Tonight, my fate was to sit and wait around my house for four hours for the Comcast repairperson to show up. You know how it goes. My high-speed modem started malfunctioning weeks ago. My son and I tinkered with the equipment, and were able to get ourselves back online now and then, but the problem appeared to be getting progressively worse over time.
By this past weekend, I was reduced to going to a nearby cafe in order to do my work from home. So I did what consumers do, in this age where our main identity in this culture is defined not by what we do or what we have to offer others but by what we pay for. I called Customer Service at Comcast and made an appointment.
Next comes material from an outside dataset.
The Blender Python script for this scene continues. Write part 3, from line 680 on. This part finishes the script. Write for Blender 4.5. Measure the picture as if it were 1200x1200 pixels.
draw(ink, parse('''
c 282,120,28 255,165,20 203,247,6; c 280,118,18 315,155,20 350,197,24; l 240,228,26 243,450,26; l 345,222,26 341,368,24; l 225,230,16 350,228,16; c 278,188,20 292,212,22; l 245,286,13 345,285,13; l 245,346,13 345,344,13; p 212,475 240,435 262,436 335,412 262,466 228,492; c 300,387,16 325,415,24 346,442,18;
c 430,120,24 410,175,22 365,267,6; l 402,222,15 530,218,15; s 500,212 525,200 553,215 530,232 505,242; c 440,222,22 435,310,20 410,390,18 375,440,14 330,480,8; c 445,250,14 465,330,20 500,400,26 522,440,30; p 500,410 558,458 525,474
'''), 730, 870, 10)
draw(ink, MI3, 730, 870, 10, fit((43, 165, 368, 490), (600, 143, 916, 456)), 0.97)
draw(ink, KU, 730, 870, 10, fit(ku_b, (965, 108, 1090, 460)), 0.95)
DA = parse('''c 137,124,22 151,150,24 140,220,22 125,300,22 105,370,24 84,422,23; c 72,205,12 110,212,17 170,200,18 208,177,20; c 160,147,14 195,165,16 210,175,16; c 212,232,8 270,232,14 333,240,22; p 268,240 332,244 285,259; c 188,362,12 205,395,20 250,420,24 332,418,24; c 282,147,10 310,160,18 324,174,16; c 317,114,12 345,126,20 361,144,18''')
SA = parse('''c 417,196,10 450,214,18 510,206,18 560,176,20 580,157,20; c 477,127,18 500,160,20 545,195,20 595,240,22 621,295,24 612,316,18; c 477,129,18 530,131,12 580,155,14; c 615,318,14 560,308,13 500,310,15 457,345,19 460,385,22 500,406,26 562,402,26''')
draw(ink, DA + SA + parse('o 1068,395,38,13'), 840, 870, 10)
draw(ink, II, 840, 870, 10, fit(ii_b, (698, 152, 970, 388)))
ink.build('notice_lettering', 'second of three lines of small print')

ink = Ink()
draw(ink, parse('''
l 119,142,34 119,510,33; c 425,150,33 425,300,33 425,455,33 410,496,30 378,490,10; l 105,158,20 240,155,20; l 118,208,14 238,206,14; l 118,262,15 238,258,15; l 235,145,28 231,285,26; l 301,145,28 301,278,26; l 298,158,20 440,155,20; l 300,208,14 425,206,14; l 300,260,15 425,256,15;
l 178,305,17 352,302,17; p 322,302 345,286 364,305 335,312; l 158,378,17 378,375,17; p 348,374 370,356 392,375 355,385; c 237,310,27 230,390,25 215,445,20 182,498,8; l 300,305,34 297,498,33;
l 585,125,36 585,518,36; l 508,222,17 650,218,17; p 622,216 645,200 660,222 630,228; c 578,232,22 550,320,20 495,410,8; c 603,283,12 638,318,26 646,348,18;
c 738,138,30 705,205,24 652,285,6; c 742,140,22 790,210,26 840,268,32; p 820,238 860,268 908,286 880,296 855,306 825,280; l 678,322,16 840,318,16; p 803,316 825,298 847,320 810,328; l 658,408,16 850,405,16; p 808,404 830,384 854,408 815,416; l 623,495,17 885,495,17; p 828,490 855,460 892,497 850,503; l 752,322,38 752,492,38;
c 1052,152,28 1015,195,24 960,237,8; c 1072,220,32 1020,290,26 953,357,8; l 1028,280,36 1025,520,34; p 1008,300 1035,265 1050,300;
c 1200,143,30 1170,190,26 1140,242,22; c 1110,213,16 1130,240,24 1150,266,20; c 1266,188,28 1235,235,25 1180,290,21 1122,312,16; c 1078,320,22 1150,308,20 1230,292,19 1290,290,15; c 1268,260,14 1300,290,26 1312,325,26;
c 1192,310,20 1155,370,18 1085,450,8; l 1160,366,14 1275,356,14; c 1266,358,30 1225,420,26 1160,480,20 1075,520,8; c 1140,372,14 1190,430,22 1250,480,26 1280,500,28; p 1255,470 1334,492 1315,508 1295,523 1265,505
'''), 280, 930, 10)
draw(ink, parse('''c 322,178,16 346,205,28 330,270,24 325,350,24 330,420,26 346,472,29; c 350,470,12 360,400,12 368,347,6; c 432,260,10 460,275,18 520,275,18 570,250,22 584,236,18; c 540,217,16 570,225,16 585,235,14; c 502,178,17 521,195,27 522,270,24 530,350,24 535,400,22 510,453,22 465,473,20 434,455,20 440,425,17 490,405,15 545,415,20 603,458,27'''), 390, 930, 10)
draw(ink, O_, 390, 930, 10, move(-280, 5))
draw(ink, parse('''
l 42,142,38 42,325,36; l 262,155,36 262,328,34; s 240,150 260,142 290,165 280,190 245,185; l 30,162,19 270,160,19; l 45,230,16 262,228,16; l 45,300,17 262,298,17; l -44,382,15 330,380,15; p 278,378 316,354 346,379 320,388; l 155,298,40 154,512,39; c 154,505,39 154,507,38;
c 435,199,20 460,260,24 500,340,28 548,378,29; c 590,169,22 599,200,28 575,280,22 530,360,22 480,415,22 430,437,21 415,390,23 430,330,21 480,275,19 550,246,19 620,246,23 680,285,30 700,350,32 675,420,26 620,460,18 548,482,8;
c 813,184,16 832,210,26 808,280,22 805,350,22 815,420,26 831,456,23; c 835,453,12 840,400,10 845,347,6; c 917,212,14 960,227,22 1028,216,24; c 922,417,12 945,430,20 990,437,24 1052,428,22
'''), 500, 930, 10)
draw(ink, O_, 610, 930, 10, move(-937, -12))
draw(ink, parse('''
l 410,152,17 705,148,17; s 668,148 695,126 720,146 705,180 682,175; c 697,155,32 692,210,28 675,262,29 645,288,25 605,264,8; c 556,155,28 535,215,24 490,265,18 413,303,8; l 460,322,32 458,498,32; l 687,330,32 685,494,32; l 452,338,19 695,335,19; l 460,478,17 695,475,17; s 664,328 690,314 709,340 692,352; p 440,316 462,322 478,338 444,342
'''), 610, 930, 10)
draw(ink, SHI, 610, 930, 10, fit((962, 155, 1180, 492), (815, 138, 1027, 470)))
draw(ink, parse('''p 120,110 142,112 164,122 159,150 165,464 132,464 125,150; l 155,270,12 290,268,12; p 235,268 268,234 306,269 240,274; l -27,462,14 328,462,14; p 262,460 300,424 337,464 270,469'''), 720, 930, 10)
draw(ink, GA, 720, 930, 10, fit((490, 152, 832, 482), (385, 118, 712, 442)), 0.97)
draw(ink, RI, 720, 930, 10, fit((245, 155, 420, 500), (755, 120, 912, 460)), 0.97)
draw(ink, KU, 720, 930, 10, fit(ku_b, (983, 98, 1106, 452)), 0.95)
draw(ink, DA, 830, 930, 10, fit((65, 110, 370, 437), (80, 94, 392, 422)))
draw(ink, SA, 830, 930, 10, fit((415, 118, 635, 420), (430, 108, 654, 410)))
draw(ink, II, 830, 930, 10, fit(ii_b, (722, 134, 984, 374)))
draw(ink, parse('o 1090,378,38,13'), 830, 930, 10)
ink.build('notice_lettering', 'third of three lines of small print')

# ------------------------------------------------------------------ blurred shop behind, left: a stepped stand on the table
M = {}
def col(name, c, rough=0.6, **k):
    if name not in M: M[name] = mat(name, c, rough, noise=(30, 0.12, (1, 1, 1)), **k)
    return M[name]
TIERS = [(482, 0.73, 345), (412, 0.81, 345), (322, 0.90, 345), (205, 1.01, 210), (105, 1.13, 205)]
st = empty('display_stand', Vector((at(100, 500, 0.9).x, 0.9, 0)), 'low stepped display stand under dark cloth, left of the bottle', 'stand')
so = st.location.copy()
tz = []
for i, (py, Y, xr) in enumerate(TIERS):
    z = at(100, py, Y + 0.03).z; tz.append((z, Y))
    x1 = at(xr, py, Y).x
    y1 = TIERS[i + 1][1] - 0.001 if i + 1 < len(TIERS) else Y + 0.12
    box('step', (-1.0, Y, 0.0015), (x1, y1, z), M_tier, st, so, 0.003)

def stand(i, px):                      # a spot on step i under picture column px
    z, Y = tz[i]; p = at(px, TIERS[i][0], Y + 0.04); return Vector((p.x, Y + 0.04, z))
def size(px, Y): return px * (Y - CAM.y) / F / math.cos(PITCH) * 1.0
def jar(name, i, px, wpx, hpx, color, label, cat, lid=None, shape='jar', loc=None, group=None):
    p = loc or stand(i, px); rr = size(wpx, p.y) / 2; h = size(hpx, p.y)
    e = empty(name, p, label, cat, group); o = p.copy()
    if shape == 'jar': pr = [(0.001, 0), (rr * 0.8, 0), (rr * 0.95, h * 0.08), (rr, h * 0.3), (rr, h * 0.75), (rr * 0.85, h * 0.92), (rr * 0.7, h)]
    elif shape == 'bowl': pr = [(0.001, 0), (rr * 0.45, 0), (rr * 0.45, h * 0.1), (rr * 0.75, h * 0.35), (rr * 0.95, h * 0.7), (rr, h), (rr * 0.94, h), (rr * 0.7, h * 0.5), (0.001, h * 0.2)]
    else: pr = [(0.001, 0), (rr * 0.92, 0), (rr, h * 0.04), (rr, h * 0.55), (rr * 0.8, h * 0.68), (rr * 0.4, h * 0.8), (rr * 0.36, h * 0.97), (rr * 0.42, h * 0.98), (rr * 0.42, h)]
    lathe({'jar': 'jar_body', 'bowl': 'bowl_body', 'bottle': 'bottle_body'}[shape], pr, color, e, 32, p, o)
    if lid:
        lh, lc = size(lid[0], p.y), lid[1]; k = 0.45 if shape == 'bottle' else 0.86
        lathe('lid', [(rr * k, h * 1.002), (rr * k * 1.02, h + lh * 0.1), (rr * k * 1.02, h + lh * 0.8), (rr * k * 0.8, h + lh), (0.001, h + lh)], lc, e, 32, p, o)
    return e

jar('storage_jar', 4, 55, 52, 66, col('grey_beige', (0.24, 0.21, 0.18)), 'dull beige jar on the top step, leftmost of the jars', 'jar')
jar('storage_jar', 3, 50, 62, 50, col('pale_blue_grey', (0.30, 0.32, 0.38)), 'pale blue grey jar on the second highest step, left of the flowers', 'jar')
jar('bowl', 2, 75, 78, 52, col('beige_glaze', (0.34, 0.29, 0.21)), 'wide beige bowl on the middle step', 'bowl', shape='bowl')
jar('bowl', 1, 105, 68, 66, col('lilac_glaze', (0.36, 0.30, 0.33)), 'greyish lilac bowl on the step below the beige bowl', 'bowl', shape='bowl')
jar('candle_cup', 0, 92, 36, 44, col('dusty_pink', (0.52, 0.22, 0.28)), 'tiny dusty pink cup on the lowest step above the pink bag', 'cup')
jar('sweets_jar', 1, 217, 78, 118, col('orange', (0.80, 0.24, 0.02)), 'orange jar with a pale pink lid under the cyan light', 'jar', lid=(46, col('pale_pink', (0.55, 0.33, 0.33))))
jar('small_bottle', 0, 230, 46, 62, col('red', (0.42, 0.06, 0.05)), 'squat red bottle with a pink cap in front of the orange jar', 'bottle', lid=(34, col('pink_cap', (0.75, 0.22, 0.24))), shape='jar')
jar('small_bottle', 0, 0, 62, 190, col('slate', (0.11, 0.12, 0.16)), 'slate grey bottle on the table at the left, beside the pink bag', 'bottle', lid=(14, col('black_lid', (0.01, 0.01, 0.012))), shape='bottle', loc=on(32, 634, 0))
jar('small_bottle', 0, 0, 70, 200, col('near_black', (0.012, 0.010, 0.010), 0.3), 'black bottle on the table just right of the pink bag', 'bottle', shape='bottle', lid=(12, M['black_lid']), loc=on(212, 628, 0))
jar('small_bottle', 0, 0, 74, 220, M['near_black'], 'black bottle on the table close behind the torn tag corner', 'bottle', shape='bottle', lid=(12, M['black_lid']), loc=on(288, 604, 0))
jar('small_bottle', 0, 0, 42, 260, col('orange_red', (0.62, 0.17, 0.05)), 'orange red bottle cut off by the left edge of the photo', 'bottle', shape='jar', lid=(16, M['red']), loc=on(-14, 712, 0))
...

It took a while ("all of our service representatives are busy helping other customers; your wait will be approximately...five...minutes"), plus, of course, the ubiquitous: "Your call may be monitored for quality-control purposes."
Right.
Long story short, Comcast never showed up. When I called at 8 pm, and explained that I had left work early to be here, and missed an important appointment tonight, waiting for their "technician," their extremely polite Customer Service Representative offered a carefully worded explanation: "Your problem may have been determined to be a network problem, in other words, not specific to your modem or router or computer."
The bottom line?
I have been unilaterally (by Comcast) rescheduled for a new appointment tomorrow, between 8 am until 8 pm! When I explained that I have a job that explicitly requires me to not be here from 8 am to 6 pm, the extremely polite Consumer Service Representative told me not to worry, probably the problem was outside my house, not inside, so that is why they rescheduled their visit to explore my problem in this way.
Well, after I wondered for a second whether I should share some relevant information with him, I confided that their technician cannot access my "outside" cable unless (s)he can get into my basement, which requires that I be here, with the key, which until after 6 pm, I certainly will not be.
Whatever. The answer from the extremely polite Customer Service Representative was that if they cannot fix whatever my problem may be on the outside, they will hope that I will call and schedule a new time when they can visit me again.
(This reminds me of a project a friend and I did together, exploring how many of our "service providers" were in fact ripping us off. We did this in early '05. I bet this friend does not even remember.)
***
What does any of this have to do with that Fortune Cookie photo posted above? Well, I guess I do love to try to take care of the people I love, as my recent fortune claimed, but the problem I, and all of us, face, is we don't really have enough of whatever is required to do so in the face of a consumer culture that renders all of us more or less powerless...
And, BTW, this is not as good as it gets. This totally sucks.